Yapıcı diplomatik önermeler
Bu bağlamda İsrail ile yapılan enerji anlaşmasının da öneminin altını çizmek gerek. İmzalanan anlaşmayla enerji hatlarının geçiş yolu olma konusunda Türkiye önemli bir adım attı. Bunun da ötesinde yapılan anlaşma ve gaz boru hattının Hindistan'a kadar uzanacak olması Türkiyeİsrail ilişkisinin ne kadar köklü bir stratejik işbirliği haline geldiğini de gösterdi.
Bölgedeki gelişmeleri doğru değerlendiren, takıntılarından kurtulan ve yapıcı diplomatik ve siyasi önermelerle olaylara yön verme becerisine kavuşmuş bir Türkiye ister istemez müttefiklerinin ve hasımlarının dikkat etmeleri gereken bir Türkiyedir de. Atlantik İttifakı bölgede çok boyutlu şekilde varlığını hissettiren bir Türkiye'nin tercih ve önerilerini dikkate almamazlık edemeyecektir.

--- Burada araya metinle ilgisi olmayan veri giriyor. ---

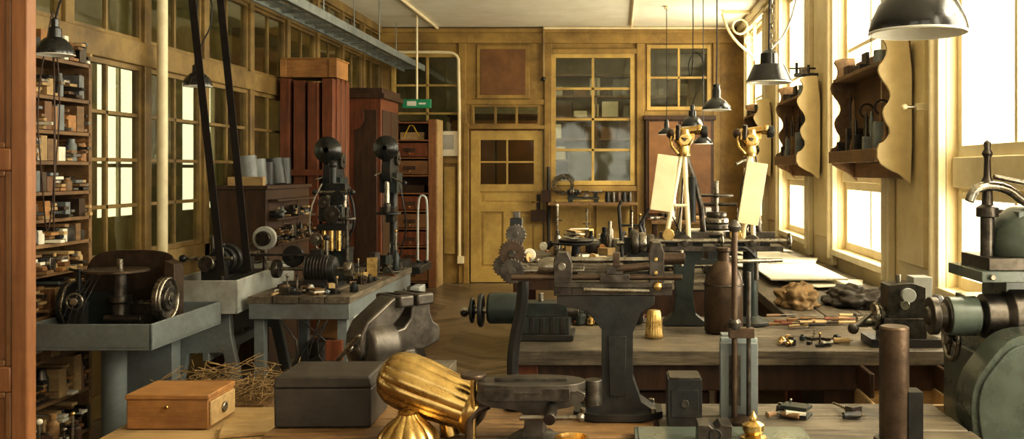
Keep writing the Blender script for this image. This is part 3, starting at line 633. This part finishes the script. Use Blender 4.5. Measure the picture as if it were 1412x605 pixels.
# ------------------------------------------------------------------ foreground bench objects
b=B('toolbox',(-.86,2.86,.80),rz=.02); b.poly([(-.14,0),(.14,0),(.142,.115),(-.142,.115)],'xz',-.11,.22,darkcloth); b.poly([(-.145,.115),(.145,.115),(.135,.15),(-.135,.15)],'xz',-.113,.226,darkcloth); b.done(.006,seg=3)
ax=Vector((.26,-.02,-.10))
b=B('fluted_brass_bell',(-.63,2.68,.965)); b.lathe([(0,-.045),(.035,-.04),(.06,-.025),(.075,.0),(.081,.035),(.081,.08),(.076,.14),(.07,.2),(.066,.235)],(0,0,0),ax,brass,96,flute=(12,.06))
b.lathe([(.068,.225),(.073,.235),(.073,.25),(.068,.262),(.05,.262)],(0,0,0),ax,brass,48); b.lathe([(.045,.25),(.045,.27),(.02,.28)],(0,0,0),ax,dsteel)
b.cyl((.14,0,-.07),(.16,.0,-.164),.02,brass,r2=.03)
b.done(.0)
b=B('fluted_brass_dome',(-.575,2.60,.80)); b.lathe([(.085,0),(.087,.01),(.078,.03),(.06,.05),(.04,.065),(.03,.075),(.026,.08)],(0,0,0),'z',brass,72,flute=(12,.08)); b.lathe([(.026,.08),(.028,.086),(.016,.092),(0,.095)],(0,0,0),'z',brass); b.done(0)
b=B('bench_vise',(-.235,2.6,.80))
b.poly(smoothpts([(-.13,.155),(-.15,.135),(-.13,.11),(-.03,.10),(-.01,.08),(-.03,0),(.05,0),(.03,.06),(.06,.1),(.12,.11),(.15,.13),(.15,.15),(.1,.16)],1),'xz',-.045,.09,visem)
b.poly(smoothpts([(-.14,-.06),(-.15,.0),(-.12,.06),(.0,.085),(.12,.06),(.16,0),(.12,-.06),(0,-.075)],2),'xy',.15,.022,visem)
b.box((.0,.0,.176),(.2,.03,.01),dsteel); b.lathe([(.075,0),(.075,.015),(.05,.03)],(.01,0,0),'z',visem)
b.bx(-.12,.11,-.07,-.05,.13,.165,dsteel); b.cyl((.06,-.05,.11),(.06,-.14,.10),.016,dsteel); b.cyl((-.02,-.12,.1),(.14,-.12,.1),.007,steel); b.sph((.14,-.12,.1),.013,steel)
b.tube([(-.12,.02,.1),(-.17,.0,.08),(-.17,-.0,.0)],.014,rust,smooth=2); b.disc((-.16,0,.185),'z',.035,.012,rust); b.cyl((-.16,0,.0),(-.16,0,.19),.008,brass); b.cyl((.17,.02,.1),(.17,.02,.17),.025,dsteel); b.cyl((.14,.02,.13),(.19,.02,.13),.012,dsteel); b.done(.005)
b=B('brass_ring_cup',(-.12,2.5,.80)); b.open_lathe([(.03,0),(.042,.01),(.045,.045),(.040,.045),(.036,.012)],(0,0,0),'z',brass,36); b.done(0)

b=B('cast_iron_bench_lathe',(0,2.9,.80))
prof=[(-.10,0),(.12,0),(.12,.02),(.075,.05),(.05,.12),(.05,.26),(.075,.32),(.115,.345),(.115,.37),(-.18,.37),(-.18,.345),(-.09,.325),(-.045,.27),(-.045,.12),(-.06,.05),(-.1,.02)]
b.poly(prof,'xz',-.05,.10,iron)
b.poly([(-.02,.07),(.025,.07),(.03,.25),(-.025,.25)],'xz',-.056,.112,iron)
b.poly(smoothpts([(-.13,-.09),(.14,-.09),(.14,.09),(-.13,.09)],1),'xy',0,.022,iron)
for x in (-.1,.11):
    for y in (-.06,.06): b.cyl((x,y,.02),(x,y,.035),.01,steel,seg=6)
b.bx(-.19,.17,-.035,.035,.37,.4,dsteel).bx(-.19,.17,-.045,.045,.395,.41,dsteel)
b.poly([(-.19,.37),(-.135,.37),(-.135,.47),(-.15,.5),(-.18,.5),(-.19,.47)],'xz',-.04,.08,dsteel)
b.poly([(.10,.40),(.145,.40),(.145,.5),(.135,.53),(.11,.53),(.1,.5)],'xz',-.035,.07,dsteel)
b.cyl((-.32,-.03,.425),(.2,-.03,.425),.009,rust); b.cyl((-.15,0,.475),(.14,0,.475),.009,steel); b.cyl((-.32,.02,.44),(-.1,.02,.44),.013,steel)
b.bx(-.05,.04,-.05,.05,.41,.435,dsteel).bx(-.03,.02,-.04,.04,.435,.46,dsteel).bx(-.01,.01,-.05,.0,.46,.5,rust)
b.cyl((.0,-.03,.45),(.1,-.03,.46),.012,rust); b.cyl((.14,0,.48),(.21,0,.48),.018,rust); b.cyl((.2,0,.455),(.2,0,.505),.006,steel)
b.sph((.125,-.05,.40),.015,brass); b.cyl((.125,-.03,.4),(.125,-.06,.4),.012,brass); b.cyl((-.165,-.04,.46),(-.165,-.06,.46),.012,steel)
b.lathe([(.028,0),(.03,.02),(.02,.05)],(-.19,0,.455),(-1,0,0),steel)
for z in (.44,.48): b.cyl((.12,-.041,z),(.12,-.035,z),.006,brass,seg=8)
b.cyl((-.1,-.045,.39),(.1,-.045,.385),.007,steel); b.cyl((-.12,.0,.43),(.1,.0,.43),.012,dsteel)
b.gear((-.32,0,.44),'y',.04,.012,dsteel,22)
b.done(.004)
b=B('gear_standard',(-.325,2.98,.80))
b.tube([(.02,0,0),(-.005,0,.1),(.0,0,.2),(.03,0,.34),(.028,0,.43)],.019,iron,10,smooth=2); b.disc((.015,0,.01),'z',.045,.02,iron); b.lathe([(.03,-.015),(.03,.015)],(.028,0,.425),'y',dsteel)
b.bx(-.01,.028,-.012,.012,.40,.60,iron); b.bx(-.0,.02,-.015,.015,.6,.62,dsteel)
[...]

Her zaman olduğu gibi bu iyimser tabloyu bozan dinamik Türkiye'nin içinde. Kapatma davasının istikrarsızlığı davet etmesi, rejimin temel nitelikleri konusunda süregiden kavga uluslararası sistemde elde edilebilecek etkili konumun önünde en büyük engeli teşkil ediyor. Türkiye bu kilitlenmeyi dışarının zorlamasıyla değil kendi dinamikleriyle aşarsa bugün potansiyel olarak gözüken noktalara gerçekten de erişebilecektir.

İzninizle bir süreliğine tatile çıkacağım.